Archive Review: The Bad News Bears (1976) – 3.5/5 Stars


If any of the kids in “The Bad News Bears” were your child, or if you had any acquaintance with a youth sports coach even remotely like Morris Buttermaker, you’d be outraged and embarrassed. At the same time, the film delivers a message that all involved with youth sports probably couldn’t hear enough of. In other words, do as “Bad News Bears” implies, not as it says or does and take the foul language and poor behavior at comedic face value only.

Walter Matthau stars as Buttermaker, an drunken former minor leaguer who coaches a little league team because his job as a pool cleaner isn’t exactly lucrative. His job is to coach the Bears, a group of untalented misfits, most of whom have attitude problems. Basically from Buttermaker and the other adults involved in the league all the way down to the rebel kid, Kelly (Jackie Earle Haley), who tears up the field with his motorcycle, not a character has respect for another. Kids talk back to adults, adults yell at kids — it’s an ugly scene. How “Bears” redeems itself is something of a feat.

You can’t deny “Bears” its heart. Every lesson there is to be learned from youth sports finds its way into this film. At the very beginning the Bears give up 20 runs in the first and forfeit. Quitting and adopting a counter attitude is present from then on. Then there’s the balance between winning and playing the game, something many parents and coaches still lose sight of even today. Despite filling its cast with rotten blonde kids and insensitive adults, “Bears” sneaks this in naturally. The film nearly gets dramatic at times considering the extent to which the disrespect does become a serious part of the story.

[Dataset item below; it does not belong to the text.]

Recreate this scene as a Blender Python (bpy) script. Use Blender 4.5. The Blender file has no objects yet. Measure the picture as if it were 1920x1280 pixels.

So on one hand, you have a little blonde kid saying “Great, we have a team full of (insert racial slurs here) and now a girl!” and then you have examples of good sportsmanship winning out. It’s tough to call “Bears” a family film or a kids film for that reason, but then again, some kids would really benefit from the values. Most of all parents of kids in youth sports need to see this movie as it really speaks at them.

As a comedy, a good chunk of that nastiness earns a good deal of laughs, especially when it involves the innocence of kids rather than the awfulness of the adults. If blurring the line between acceptable behavior in films and comedy is fine by you, “Bears” is as good a sports comedy as any.


3.5/5 Stars

Directed by: Michael Ritchie
Written by: Bill Lancaster
Starring: Walter Matthau, Tatum O’Neal

1 Comment

  1. martin willard says:

    Hi, I played on the 1968 Pomona Elks, coached by Bill Lancaster (son of Burt) who wrote the screenplay. I was the kid who inspired the character of Tanner Boyle; right down to the hair and the napoleon complex. Gary Hadland, my best friend and the shortstop on that team, lived right behind Montview elementary where the baseball field was located. If anyone wants to know about the real team, then ask me.